It’s the first thing I throw on people who want a career in writing: no one cares about you. No one cares about the story you want to tell or the work you want to produce for them. It’s not you, and it’s not your fault. The simple truth is most people are wildly invested in themselves and their own interests.
Writing, telling stories, living a creative life, making art - it’s not worth doing these things for others.
On a bathroom wall, back in the pre-smartphone days when people still wrote on bathroom walls - was a bit of wisdom I’ve never forgotten:
Art is like sex
First, you do it for yourself
Then you do it for close friends
Then you do it for money
Whatever it is you’re setting out to do or create, don’t expect anyone to drop what they are doing and give you even a minute to check it out. Whatever they have going on in their life is more important to them, every time. Even if it is just sitting at home, flipping through Instagram while they have the TV on in the background - that is more important.
First, do it for yourself. Make the story for yourself. The need to find and tell your story should satisfy you and you alone. When your story comes to light, when it starts to take shape and grow and develop a personality, you might find that someone cares.
They don’t know why they care. Don’t ask. Just ride the attention.

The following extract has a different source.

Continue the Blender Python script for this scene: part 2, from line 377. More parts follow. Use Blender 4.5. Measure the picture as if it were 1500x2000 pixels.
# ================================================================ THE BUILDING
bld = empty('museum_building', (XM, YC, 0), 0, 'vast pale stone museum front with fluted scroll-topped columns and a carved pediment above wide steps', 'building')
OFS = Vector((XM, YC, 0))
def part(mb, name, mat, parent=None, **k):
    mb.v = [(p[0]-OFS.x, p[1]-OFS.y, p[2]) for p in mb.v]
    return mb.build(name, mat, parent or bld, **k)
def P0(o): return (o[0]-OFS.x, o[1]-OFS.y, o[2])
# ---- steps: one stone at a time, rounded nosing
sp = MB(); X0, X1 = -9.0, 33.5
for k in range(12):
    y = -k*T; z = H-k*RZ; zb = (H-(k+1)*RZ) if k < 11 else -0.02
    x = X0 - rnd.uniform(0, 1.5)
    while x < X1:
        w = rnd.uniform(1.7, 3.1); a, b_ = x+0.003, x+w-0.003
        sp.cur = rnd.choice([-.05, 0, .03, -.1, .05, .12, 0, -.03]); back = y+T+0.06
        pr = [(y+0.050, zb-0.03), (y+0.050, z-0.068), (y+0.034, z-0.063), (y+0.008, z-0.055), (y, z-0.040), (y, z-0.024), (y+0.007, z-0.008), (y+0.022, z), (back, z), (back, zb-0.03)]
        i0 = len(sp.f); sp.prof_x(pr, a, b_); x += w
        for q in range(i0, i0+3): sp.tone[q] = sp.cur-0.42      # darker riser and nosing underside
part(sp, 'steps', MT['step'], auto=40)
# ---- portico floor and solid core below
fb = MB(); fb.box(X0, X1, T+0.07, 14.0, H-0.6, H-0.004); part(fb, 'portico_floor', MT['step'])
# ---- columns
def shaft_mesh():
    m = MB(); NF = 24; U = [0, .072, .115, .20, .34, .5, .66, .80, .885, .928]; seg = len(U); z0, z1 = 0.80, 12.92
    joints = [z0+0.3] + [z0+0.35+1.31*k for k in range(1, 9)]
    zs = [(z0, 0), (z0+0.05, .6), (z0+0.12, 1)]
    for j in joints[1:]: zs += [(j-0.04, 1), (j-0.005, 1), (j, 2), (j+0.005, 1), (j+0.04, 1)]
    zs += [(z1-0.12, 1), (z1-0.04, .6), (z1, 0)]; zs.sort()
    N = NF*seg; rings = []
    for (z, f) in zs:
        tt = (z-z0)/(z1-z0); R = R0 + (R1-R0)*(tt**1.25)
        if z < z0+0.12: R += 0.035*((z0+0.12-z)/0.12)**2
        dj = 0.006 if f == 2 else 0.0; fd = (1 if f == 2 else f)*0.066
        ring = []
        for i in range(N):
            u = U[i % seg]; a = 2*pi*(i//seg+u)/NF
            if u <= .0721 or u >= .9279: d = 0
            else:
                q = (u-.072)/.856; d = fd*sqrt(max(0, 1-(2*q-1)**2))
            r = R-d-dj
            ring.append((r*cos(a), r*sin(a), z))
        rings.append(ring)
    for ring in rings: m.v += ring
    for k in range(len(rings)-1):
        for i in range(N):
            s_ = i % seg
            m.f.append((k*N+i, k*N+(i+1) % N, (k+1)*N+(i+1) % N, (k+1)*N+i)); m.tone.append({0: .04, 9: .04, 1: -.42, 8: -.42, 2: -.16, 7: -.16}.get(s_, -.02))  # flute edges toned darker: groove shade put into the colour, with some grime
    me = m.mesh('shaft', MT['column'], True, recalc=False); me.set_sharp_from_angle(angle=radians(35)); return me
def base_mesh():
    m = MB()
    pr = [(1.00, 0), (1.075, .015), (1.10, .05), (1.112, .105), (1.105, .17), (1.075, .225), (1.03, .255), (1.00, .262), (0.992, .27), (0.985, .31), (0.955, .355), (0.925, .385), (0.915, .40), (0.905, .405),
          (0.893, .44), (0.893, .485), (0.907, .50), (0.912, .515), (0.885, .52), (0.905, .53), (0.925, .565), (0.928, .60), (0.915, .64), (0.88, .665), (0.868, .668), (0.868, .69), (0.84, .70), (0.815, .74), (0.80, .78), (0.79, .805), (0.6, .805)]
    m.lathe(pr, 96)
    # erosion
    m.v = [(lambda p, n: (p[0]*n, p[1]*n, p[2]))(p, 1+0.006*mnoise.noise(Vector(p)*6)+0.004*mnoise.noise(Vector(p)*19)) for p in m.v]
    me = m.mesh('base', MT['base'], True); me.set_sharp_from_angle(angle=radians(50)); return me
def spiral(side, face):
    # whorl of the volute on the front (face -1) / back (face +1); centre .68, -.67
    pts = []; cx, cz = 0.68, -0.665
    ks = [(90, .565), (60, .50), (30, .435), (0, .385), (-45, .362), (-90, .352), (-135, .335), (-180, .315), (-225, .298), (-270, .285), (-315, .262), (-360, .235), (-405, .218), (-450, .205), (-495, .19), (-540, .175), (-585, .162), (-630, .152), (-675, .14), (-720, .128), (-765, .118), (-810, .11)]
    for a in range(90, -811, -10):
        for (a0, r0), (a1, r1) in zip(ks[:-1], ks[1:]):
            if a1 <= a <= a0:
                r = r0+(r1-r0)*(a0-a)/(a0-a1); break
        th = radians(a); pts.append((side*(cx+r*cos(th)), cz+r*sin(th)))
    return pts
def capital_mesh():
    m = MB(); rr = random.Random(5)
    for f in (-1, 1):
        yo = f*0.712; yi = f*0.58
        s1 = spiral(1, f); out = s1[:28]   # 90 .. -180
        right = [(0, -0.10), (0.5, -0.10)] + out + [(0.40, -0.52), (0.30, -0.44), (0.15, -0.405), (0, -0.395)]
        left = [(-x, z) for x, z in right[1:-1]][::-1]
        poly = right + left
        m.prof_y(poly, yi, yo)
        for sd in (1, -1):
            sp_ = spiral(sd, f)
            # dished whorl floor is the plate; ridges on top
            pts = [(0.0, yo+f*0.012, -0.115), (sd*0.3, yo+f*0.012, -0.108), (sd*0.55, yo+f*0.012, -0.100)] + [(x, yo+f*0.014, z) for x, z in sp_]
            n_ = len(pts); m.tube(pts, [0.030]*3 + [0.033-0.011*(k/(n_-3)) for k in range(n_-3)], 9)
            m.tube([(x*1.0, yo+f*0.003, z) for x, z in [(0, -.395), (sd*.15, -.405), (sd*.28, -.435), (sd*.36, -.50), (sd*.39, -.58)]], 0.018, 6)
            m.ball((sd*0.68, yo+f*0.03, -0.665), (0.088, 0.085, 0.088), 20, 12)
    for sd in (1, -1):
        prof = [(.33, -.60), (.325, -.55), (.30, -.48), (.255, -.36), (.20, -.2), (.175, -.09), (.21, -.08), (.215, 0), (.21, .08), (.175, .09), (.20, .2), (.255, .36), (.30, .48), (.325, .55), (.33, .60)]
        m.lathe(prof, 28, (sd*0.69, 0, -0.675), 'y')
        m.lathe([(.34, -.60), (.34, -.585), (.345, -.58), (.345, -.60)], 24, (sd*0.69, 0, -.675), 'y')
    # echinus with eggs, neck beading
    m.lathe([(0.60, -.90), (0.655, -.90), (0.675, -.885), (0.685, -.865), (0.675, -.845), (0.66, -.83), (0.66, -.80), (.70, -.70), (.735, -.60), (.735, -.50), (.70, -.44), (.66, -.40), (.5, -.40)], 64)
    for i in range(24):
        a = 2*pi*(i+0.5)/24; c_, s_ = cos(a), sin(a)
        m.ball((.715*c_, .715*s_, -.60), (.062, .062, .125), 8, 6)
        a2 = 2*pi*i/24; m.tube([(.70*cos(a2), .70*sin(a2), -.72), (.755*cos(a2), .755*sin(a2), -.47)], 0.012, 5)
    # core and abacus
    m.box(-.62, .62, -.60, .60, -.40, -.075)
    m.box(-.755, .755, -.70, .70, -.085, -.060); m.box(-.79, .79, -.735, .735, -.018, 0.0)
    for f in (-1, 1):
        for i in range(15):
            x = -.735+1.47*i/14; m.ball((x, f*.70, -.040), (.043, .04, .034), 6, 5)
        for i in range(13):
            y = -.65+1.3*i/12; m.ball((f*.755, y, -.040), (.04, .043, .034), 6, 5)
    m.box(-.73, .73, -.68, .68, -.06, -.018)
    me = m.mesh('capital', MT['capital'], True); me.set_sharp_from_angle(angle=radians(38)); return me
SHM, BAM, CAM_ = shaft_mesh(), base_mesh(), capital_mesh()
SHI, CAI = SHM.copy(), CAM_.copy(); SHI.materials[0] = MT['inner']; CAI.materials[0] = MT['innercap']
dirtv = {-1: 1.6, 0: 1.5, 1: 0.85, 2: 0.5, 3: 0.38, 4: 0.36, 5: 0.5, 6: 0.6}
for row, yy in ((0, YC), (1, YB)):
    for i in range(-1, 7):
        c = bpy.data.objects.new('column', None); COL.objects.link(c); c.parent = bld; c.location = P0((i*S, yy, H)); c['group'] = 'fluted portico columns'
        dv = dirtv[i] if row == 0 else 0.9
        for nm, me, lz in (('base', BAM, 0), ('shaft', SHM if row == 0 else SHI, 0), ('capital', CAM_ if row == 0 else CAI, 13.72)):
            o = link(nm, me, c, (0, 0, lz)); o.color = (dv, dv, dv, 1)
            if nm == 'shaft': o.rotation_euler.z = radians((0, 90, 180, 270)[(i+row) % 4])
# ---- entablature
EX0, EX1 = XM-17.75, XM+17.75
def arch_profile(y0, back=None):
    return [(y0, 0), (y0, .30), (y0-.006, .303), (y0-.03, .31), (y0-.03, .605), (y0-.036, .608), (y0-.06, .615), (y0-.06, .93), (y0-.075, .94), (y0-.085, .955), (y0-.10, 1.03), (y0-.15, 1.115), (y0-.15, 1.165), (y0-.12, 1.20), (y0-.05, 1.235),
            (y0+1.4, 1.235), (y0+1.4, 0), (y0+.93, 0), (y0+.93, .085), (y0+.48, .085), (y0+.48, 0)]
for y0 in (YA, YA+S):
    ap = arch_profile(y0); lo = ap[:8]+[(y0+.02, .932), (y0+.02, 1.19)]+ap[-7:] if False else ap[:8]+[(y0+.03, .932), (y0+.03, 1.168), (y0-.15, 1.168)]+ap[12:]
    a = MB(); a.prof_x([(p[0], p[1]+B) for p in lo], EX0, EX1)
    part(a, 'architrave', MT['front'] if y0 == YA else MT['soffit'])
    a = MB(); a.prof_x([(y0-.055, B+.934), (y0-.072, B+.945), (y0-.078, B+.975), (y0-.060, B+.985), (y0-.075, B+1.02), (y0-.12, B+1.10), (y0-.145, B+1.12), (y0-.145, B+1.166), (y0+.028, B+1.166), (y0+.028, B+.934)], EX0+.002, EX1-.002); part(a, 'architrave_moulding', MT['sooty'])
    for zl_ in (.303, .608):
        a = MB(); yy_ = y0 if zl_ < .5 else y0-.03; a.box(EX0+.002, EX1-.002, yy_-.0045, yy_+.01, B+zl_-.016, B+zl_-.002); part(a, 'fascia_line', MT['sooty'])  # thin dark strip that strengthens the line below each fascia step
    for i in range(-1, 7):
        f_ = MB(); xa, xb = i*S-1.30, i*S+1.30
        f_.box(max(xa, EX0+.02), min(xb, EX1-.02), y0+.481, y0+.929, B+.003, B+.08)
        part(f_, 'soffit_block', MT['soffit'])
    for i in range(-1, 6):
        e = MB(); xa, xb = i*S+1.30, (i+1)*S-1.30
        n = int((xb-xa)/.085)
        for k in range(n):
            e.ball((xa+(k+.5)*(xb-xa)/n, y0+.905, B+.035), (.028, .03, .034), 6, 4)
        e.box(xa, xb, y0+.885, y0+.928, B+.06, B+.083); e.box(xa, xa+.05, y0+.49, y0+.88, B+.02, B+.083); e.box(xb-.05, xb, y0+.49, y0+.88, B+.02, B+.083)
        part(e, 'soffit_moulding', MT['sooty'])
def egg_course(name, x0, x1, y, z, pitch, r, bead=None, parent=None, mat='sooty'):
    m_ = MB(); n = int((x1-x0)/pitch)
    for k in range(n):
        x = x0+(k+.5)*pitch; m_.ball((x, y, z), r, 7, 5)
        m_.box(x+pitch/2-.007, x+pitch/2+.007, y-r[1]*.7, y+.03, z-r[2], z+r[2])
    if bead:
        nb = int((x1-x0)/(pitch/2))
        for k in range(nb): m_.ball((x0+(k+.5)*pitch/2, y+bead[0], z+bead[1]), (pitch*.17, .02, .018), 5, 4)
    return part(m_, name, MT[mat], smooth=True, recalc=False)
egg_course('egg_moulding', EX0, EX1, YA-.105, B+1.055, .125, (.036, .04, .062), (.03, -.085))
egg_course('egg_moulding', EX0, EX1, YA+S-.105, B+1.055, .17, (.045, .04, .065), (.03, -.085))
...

Then, you do it for close friends. You do it for the people who do care. For every 10,000 people who don’t’ give a damn, one person will give half a damn. It’s something. Keep Going.
The job of your story is to get them to care. This is the tricky part. It is very much your story that you are writing for yourself, but it’s really about them: the audience, the people who care and don’t care.

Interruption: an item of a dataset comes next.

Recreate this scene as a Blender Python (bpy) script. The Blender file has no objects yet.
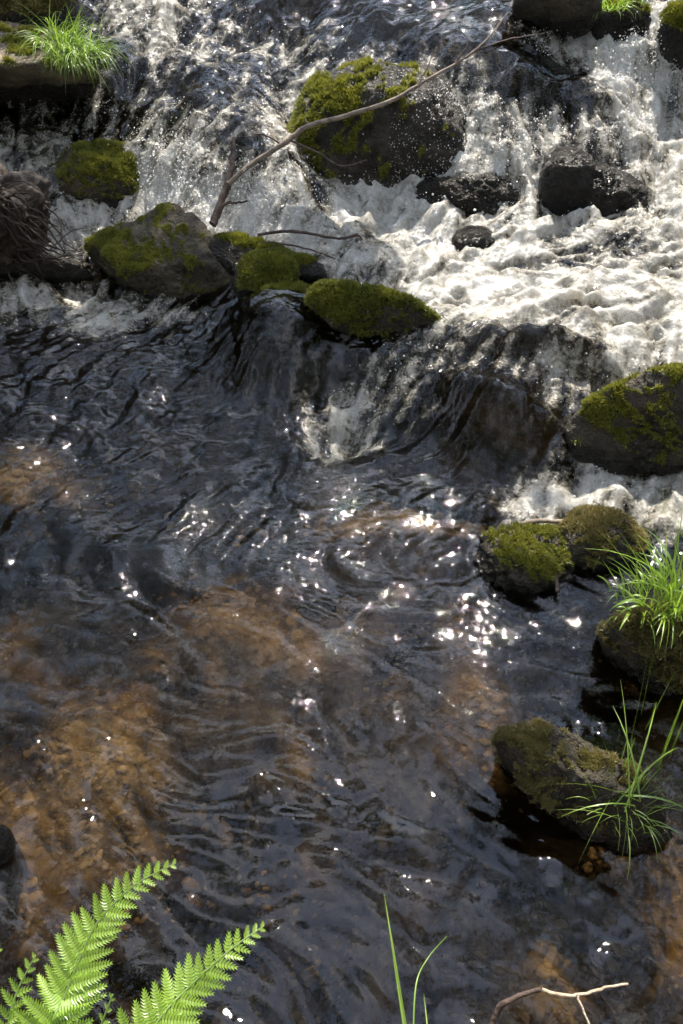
import bpy, bmesh, math, random
import numpy as np
from mathutils import Vector

rng = np.random.default_rng(7)
random.seed(7)
C = bpy.context.scene
COL = C.collection

# ------------------------------------------------------------------ camera, sky, sun, exposure
CAM_H, PITCH, FPX = 1.75, math.radians(42.0), 887.0
cam_d = bpy.data.cameras.new('camera')
cam_d.sensor_fit = 'VERTICAL'
cam_d.angle_y = 2 * math.atan(512 / FPX)
cam_d.clip_start, cam_d.clip_end = 0.05, 500
cam = bpy.data.objects.new('camera', cam_d)
COL.objects.link(cam)
cam.location = (0, 0, CAM_H)
cam.rotation_euler = (math.pi / 2 - PITCH, 0, 0)
C.camera = cam

SUN_EL, SUN_AZ = math.radians(52.0), math.radians(8.0)      # azimuth clockwise from +Y
SUN_DIR = np.array([math.sin(SUN_AZ) * math.cos(SUN_EL), math.cos(SUN_AZ) * math.cos(SUN_EL), math.sin(SUN_EL)])

w = bpy.data.worlds.new('World')
C.world = w
w.use_nodes = True
nt = w.node_tree
bg = nt.nodes['Background']
sky = nt.nodes.new('ShaderNodeTexSky')
sky.sky_type = 'NISHITA'
sky.sun_disc = False
sky.sun_elevation = SUN_EL
sky.sun_rotation = SUN_AZ
sky.dust_density = 0.25
tcw = nt.nodes.new('ShaderNodeTexCoord')
cn = nt.nodes.new('ShaderNodeTexNoise'); cn.inputs['Scale'].default_value = 2.6; cn.inputs['Detail'].default_value = 6
nt.links.new(tcw.outputs['Generated'], cn.inputs['Vector'])
cr = nt.nodes.new('ShaderNodeMapRange'); cr.interpolation_type = 'SMOOTHSTEP'
cr.inputs[1].default_value = 0.47; cr.inputs[2].default_value = 0.63; cr.inputs[3].default_value = 0.22
nt.links.new(cn.outputs['Fac'], cr.inputs[0])
cm = nt.nodes.new('ShaderNodeMix'); cm.data_type = 'RGBA'
nt.links.new(cr.outputs[0], cm.inputs[0]); nt.links.new(sky.outputs[0], cm.inputs[6])
cm.inputs[7].default_value = (6.4, 6.5, 6.9, 1)          # cloud tone, added to brighten the sky mirrored in the pool
nt.links.new(cm.outputs[2], bg.inputs[0])
bg.inputs[1].default_value = 0.15

sun_d = bpy.data.lights.new('sun', 'SUN')
sun_d.energy = 2.6
sun_d.angle = math.radians(0.5)
sun_d.color = (1.0, 0.93, 0.82)
sun = bpy.data.objects.new('sun', sun_d)
COL.objects.link(sun)
sun.rotation_euler = Vector(SUN_DIR).to_track_quat('Z', 'Y').to_euler()

C.view_settings.view_transform = 'Standard'
C.view_settings.look = 'None'
C.view_settings.gamma = 1
C.view_settings.use_curve_mapping = False
C.view_settings.exposure = 2.12
cy = C.cycles
cy.max_bounces = 10
cy.diffuse_bounces = 3
cy.glossy_bounces = 4
cy.transmission_bounces = 6
cy.transparent_max_bounces = 12
cy.sample_clamp_indirect = 6
cy.sample_clamp_direct = 0
cy.use_denoising = True
cy.denoiser = 'OPENIMAGEDENOISE'
cy.denoising_prefilter = 'ACCURATE'
cy.denoising_input_passes = 'RGB_ALBEDO_NORMAL'
cy.caustics_reflective = False
cy.caustics_refractive = False

# ------------------------------------------------------------------ helpers: view geometry, noise, meshes
SP, CP = math.sin(PITCH), math.cos(PITCH)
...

We want to tell our story. Our story is shaped by the stories of others. Our stories shape the stories of others. It’s your job to get them to care.
No one cares about your opinion, but they will care about your story because the telling of your story is about so much more than your story.
I challenge all of my clients to write their memoir because it is the absolute hardest thing to do. Googling “How To Write A Memoir” isn’t as effective as you hope it would be. You learn about memoirs by reading them, and you know if you’re reading a good one if your entire world is rocked.
Not a biography, a memoir.
A biography is usually written by someone else who is interested in chronicling the life of someone else. An autobiography is written by someone who thinks their life story is important (politicians, usually). A memoir is the life experience built around a theme.
It is your experience presented through a theme. Themes are the threads that let your story weave into the fabric of everyone else, and how everyone else can weave themselves into your story.
When you consider memoir as a theme, everything can become a memoir. Even if no one cares about your story, they can usually relate to a theme. We view the entire world through themes, and pairing your story with the right theme is what invites audiences to add your story to their story.
Suddenly, they care. When they can introduce their story to the themes you've established, then maybe you can start doing this for money.
Writers in their 20s make often make their first stories about the process of having a child. I don’t have children I can’t relate. Few people will care about children who aren't theirs. Learning to care for the child is your story, but the themes of parenthood, childcare costs, or sleeplessness invite any parent of any age into the story. Larger themes of life, mortality, population, and so on invite everyone else in.
In the beginning, no one cares what you're doing. Why not act like it? Write and create with abandon while your story still belongs to you. The moment you have even an audience of one, things change.